4. Manager tenure. Longer is usually better.  (But if there is a forthcoming change, the new manager may sell the old holdings and buy new holdings, resulting in higher turnover/capital gains.)
5. Size and liquidity (especially for ETFs). Bigger is generally better.  For ETFs, be careful about tracking error and premium/demium to Net Asset Value (NAV).
6. Tax-efficiency, especially in taxable accounts.   Be aware of potential Capital Gains Exposure.  Consider after-tax results.  ETFs are generally more tax-efficient than mutual funds, although there are some mutual funds that are tax-efficient.  (Vanguard's structure - where ETFs are another mutual fund class - helps allow some of their mutual funds to avoid capital gain distributions.) Note that some currency-hedged funds may potentially throw off the hedging benefits as ordinary income. (I personally prefer non-hedged equity funds as the currency volatility may provide buying/selling opportunities as I re-balance).
7. Longevity of a fund. I would not consider a fund without an adequate track record (e.g., 5 years).  Be wary of a fund has not gone through a particular cycle (e.g., economic downturn; interest rate increase).
8. Yield for bond funds.  But yield is not the only consideration. Credit Quality and Duration are equally important.  The particular sector exposure may also be important (e.g., energy, Russia).
9. Credit-quality for bond funds.  There has to be an adequate premium for lower quality (e.g., 5% higher yield for junk vs Treasuries). If an economic downturn is coming, higher yield bonds may be impacted significantly. Limit exposure to below-investment grade funds (say, to <15% of fixed income).
10. Duration for bond funds.  As interest rates rise, longer duration bonds may be negatively impacted - at least in the near term. (They may benefit if rates fall).
11. Leverage risk. I avoid funds which utilize leverage, as there may be risks that only become apparent when something goes wrong. (There may be others who do not mind taking this risk).
13. Closed End Fund premium/demium to NAV, but I do not personally use Closed End Funds.
14. Preferred Stock Funds have similar considerations to both equity and bond funds, but I do not personally use Preferred Stock funds.
Do you agree/disagree with my list? Do you have other factors to add to the list? 
It also has to fit my allocation need.  Many times though I find I have the right fund or ETF and just need to add to it.  Too many funds just messes things up. Google "three fund portfolio" if you want to see how simple some folks can get.
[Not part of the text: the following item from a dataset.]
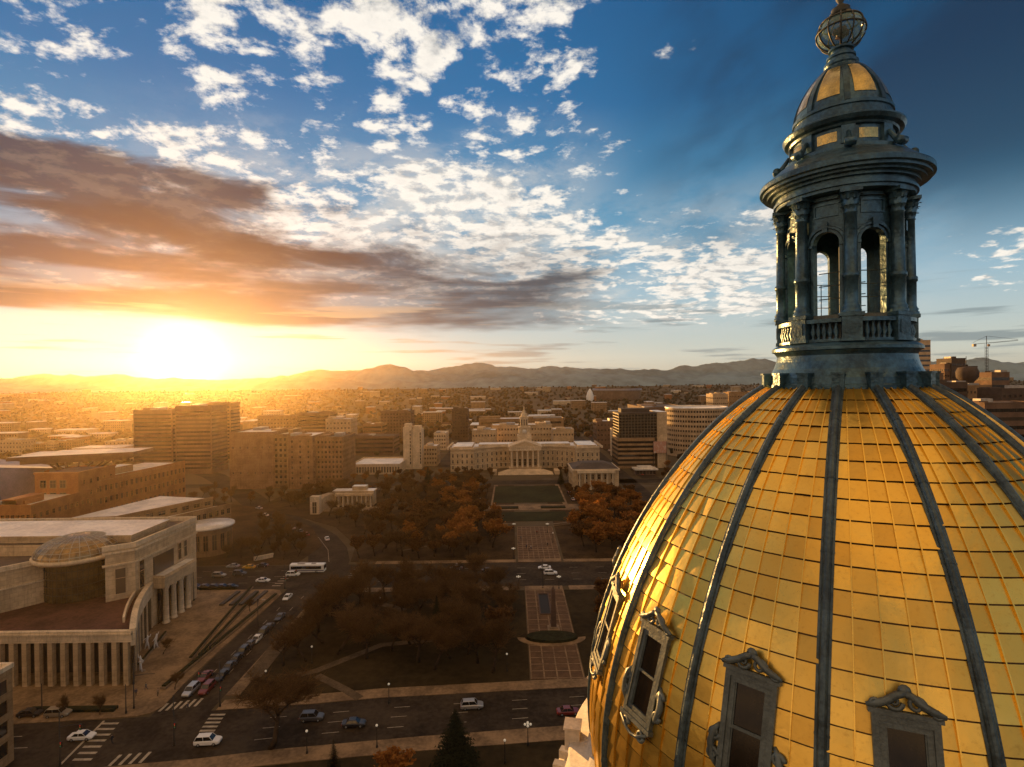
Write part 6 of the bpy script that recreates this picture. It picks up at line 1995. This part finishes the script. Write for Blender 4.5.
def far_houses():
    """low houses, sheds and flat blocks scattered out over the plain"""
    q = random.Random(17)
    ms = [cream, tan_w, white_st, brown, brick]
    protos = []
    for w_, d_, h_, gable in ((12, 9, 4.5, 1), (10, 14, 5, 1), (26, 16, 7, 0), (44, 22, 8, 0), (18, 16, 13, 0), (30, 14, 18, 0)):
        for k in range(2):
            b = MB(); m_ = ms[(len(protos)) % 5]
            b.box(-w_ / 2, w_ / 2, 0, d_, 0, h_)
            if gable:
                b.add([(-w_ / 2 - .5, -.5, h_), (w_ / 2 + .5, -.5, h_), (w_ / 2 + .5, d_ + .5, h_), (-w_ / 2 - .5, d_ + .5, h_), (-w_ / 2 - .5, d_ / 2, h_ + d_ * .3), (w_ / 2 + .5, d_ / 2, h_ + d_ * .3)],
                      [(0, 1, 5, 4), (2, 3, 4, 5), (0, 4, 3), (1, 2, 5)], 1)
            else:
                b.box(-w_ / 2 - .3, w_ / 2 + .3, -.3, d_ + .3, h_ + .002, h_ + .7, 1)
            n = int(w_ / 3)
            for r in range(max(1, int(h_ / 3.4))):
                for i in range(n):
                    x = -w_ / 2 + w_ * (i + .5) / n; z = 1.2 + 3.4 * r
                    b.face([(x - .6, -.03, z), (x + .6, -.03, z), (x + .6, -.03, z + 1.5), (x - .6, -.03, z + 1.5)], 2)
            protos.append((b.raw('house' if gable else 'low_block', [m_, (roof_d if k else roof_r) if gable else roof_w, glass_d]), gable))
    n = 0; placed = []
    while n < 290:
        y = 470 * (2600 / 470) ** (q.random() ** 1.1)
        x = q.uniform(-0.95, 0.95) * y
        if y < 760 and -230 < x < 240:
            continue
        if -62 < x < -48 or 88 < x < 100 or any((x - a) ** 2 + (y - b) ** 2 < 38 ** 2 for a, b in placed):
            continue
        placed.append((x, y))
        me, g = protos[q.randrange(len(protos))]
        o = link('house' if g else 'low_block', me, None, (x, y, rise(y) - 0.05), q.choice((0, 0, pi / 2, 0.1)))
        if g:
            tag(o, 'small gabled house among the distant trees of the plain', 'house', 'gabled houses out on the plain')
        else:
            tag(o, 'flat roofed low block among the distant trees of the plain', 'building', 'flat roofed blocks out on the plain')
        n += 1


far_houses()

# ------------------------------------------------------------------ vehicles
tyre_m = mat('tyre_rubber', (0.015, 0.015, 0.015), 0.85, 0, 0.2, 5)
rim_m = mat('wheel_rim', (0.35, 0.35, 0.34), 0.35, 0.8, 0.1, 5)
auto_glass = mat('car_glass', (0.012, 0.013, 0.014), 0.06, 0, 0.1, 2, spec=0.8)
lamp_white = mat('headlight_glass', (0.85, 0.80, 0.68), 0.2, 0, 0.05, 5, emit=(1.0, 0.86, 0.6, 0.5))
lamp_red = mat('tail_light_glass', (0.45, 0.02, 0.015), 0.25, 0, 0.1, 5, emit=(1.0, 0.06, 0.03, 0.25))


def paint_mat(name, c, metal=0.25):
    return mat('car_paint_' + name, c, 0.28, metal, 0.06, 1.5, spec=0.6)


PAINT = {'white': paint_mat('white', (0.72, 0.70, 0.66), 0), 'silver': paint_mat('silver', (0.46, 0.45, 0.43), 0.6), 'dark grey': paint_mat('grey', (0.075, 0.075, 0.078), 0.4),
         'black': paint_mat('black', (0.018, 0.018, 0.02), 0.2), 'red': paint_mat('red', (0.17, 0.022, 0.014), 0.1), 'yellow': paint_mat('yellow', (0.62, 0.36, 0.03), 0), 'blue': paint_mat('blue', (0.035, 0.06, 0.13), 0.3),
         'tan': paint_mat('tan', (0.36, 0.29, 0.20), 0.3)}


def car_meshes(kind):
    """body facing +X, 0 at the middle of its length on the road"""
    if kind == 'sedan':
        Lh, W, sh, cab = 2.3, 0.90, 0.92, (-1.55, -0.95, 0.45, 1.15); top = 1.43
    elif kind == 'wagon':
        Lh, W, sh, cab = 2.35, 0.94, 1.05, (-2.20, -1.85, 0.55, 1.15); top = 1.72
    else:
        Lh, W, sh, cab = 2.85, 0.98, 1.12, (-0.75, -0.60, 0.80, 1.35); top = 1.85
    b = MB()
    st = [(-Lh, .78, .42, sh - .12), (-Lh + .08, .90, .32, sh - .02), (-Lh + .5, 1.0, .26, sh), (-1.0, 1.0, .24, sh), (0.6, 1.0, .24, sh), (1.2, 1.0, .25, sh - .03), (Lh - .45, .97, .28, sh - .14), (Lh - .1, .86, .34, sh - .24), (Lh, .74, .42, sh - .34)]
    rings = []
    for x, w_, z0, z1 in st:
        hw = W * w_
        rings.append([(x, -hw * .93, z0), (x, -hw, z0 + .16), (x, -hw, z1 - .16), (x, -hw * .90, z1), (x, hw * .90, z1), (x, hw, z1 - .16), (x, hw, z0 + .16), (x, hw * .93, z0)])
    vs = [p for r in rings for p in r]
    fs = [(i * 8 + k, i * 8 + (k + 1) % 8, (i + 1) * 8 + (k + 1) % 8, (i + 1) * 8 + k) for i in range(len(st) - 1) for k in range(8)]
    fs += [tuple(range(8))[::-1], tuple(range((len(st) - 1) * 8, len(st) * 8))]
    b.add(vs, fs, 0, False)
    x0, x1, x2, x3 = cab
    wt = W * .74
    b.add([(x1, -wt, top - .03), (x2, -wt, top - .03), (x2, wt, top - .03), (x1, wt, top - .03), (x1 + .1, -wt * .85, top + .02), (x2 - .1, -wt * .85, top + .02), (x2 - .1, wt * .85, top + .02), (x1 + .1, wt * .85, top + .02)],
          [(4, 5, 6, 7), (0, 1, 5, 4), (1, 2, 6, 5), (2, 3, 7, 6), (3, 0, 4, 7), (3, 2, 1, 0)])
    wb = W * .90
    for s in (-1, 1):                                   # pillars
        for (xa, xb) in ((x0, x1), (x3, x2), ((x0 + x3) / 2, (x1 + x2) / 2)):
            b.tube([(xa, s * wb, sh - .02), (xb, s * wt, top - .02)], 0.045, 4)
    if kind == 'pickup':
        b.box(-Lh + .1, -0.8, -W * .93, -W * .84, sh + .003, sh + .14); b.box(-Lh + .1, -0.8, W * .84, W * .93, sh + .003, sh + .14); b.box(-Lh + .05, -Lh + .14, -W * .83, W * .83, sh + .003, sh + .12)
    body = b.mesh('body', [PAINT['white']])
    g = MB(); e = .02
    g.add([(x0, -wb + e, sh - .01), (x3, -wb + e, sh - .01), (x3, wb - e, sh - .01), (x0, wb - e, sh - .01), (x1, -wt + e, top - .035), (x2, -wt + e, top - .035), (x2, wt - e, top - .035), (x1, wt - e, top - .035)],
          [(0, 1, 5, 4), (1, 2, 6, 5), (2, 3, 7, 6), (3, 0, 4, 7)])
    glass = g.mesh('window', [auto_glass])
    w = MB()
    w.lathe([(0.0, -.11), (.26, -.11), (.32, -.09), (.33, 0), (.32, .09), (.26, .11), (0.0, .11)], 16)
    w.v = [(x, z, y) for x, y, z in w.v]
    wheel = w.mesh('wheel', [tyre_m])
    r = MB(); r.lathe([(0, -.125), (.19, -.122), (.2, -.10), (.2, .10), (.19, .122), (0, .125)], 12); r.v = [(x, z, y) for x, y, z in r.v]
    rim = r.mesh('rim', [rim_m])
    h = MB(); h.box(-.06, .05, -.16, .16, -.07, .07); hl = h.mesh('headlight', [lamp_white])
    h = MB(); h.box(-.05, .06, -.15, .15, -.08, .08); tl = h.mesh('tail_light', [lamp_red])
    return dict(body=body, glass=glass, wheel=wheel, rim=rim, hl=hl, tl=tl, L=Lh, W=W, sh=sh)


CARM = {k: car_meshes(k) for k in ('sedan', 'wagon', 'pickup')}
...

I use a subset of your criteria and give higher weightage on a few factors. Notable emphasis/addition/omissions in my criteria:
1. My default starting point is Vanguard. Since I generally stick to passive and broad index fund, there is at least one, sometimes more, ETFs available. I pick one of them and use the "Compare Fund" function to add similar funds, either from Vanguard or other big fund companies (iShare, SPDR, etc.). The various comparison metrics in this page give a good overview.
2. Expense ratio and turn-over cost (reflected in the "return after tax and distribution") are high emphasis point. I also double-check from the original prospectus to verify that the expense ratio does not include a temporary/promotional discount that'd expire. I was surprised with one such case where the expense ratio of an existing fund went up beyond my knowledge due to expiry of a promotional discount that I overlooked.
3. Long-term performance (5 and 10 year performance) are important for me. If I see major difference in short-term return, I attribute that to the fund composition and pay special attention to the uniqueness.
4. I check the diversity, number of holdings, sector allocation, country allocation, medial market-cap, weighted statistics (P/B, P/E, growth, etc.). All things being equal, I prefer funds with larger number of holdings. I also look for any important uniqueness in the fund holding. E.g., some international total stock funds may exclude small-caps, or certain countries.
5. Size and date of inception. Prefer bigger and older.
6. Generally avoid CEFs, load/redemption fee, leveraged funds, etc. Not very conversant with Bond funds - though I have a few short/intermediate term plain-vanilla from Vanguard.
Once I zone in on one or more funds, I do an internet search with the fund(s). At times there are insightful articles, mostly from seekingalpha, forbes, etc.
Barron's have occasional special report on ETFs or MFs that I find useful too, though I don't think I ever bought anything solely based on Barron's analysis/recommendation.
That's about it. Thankfully I do not need to do this often, unless for short-term tax-loss purpose.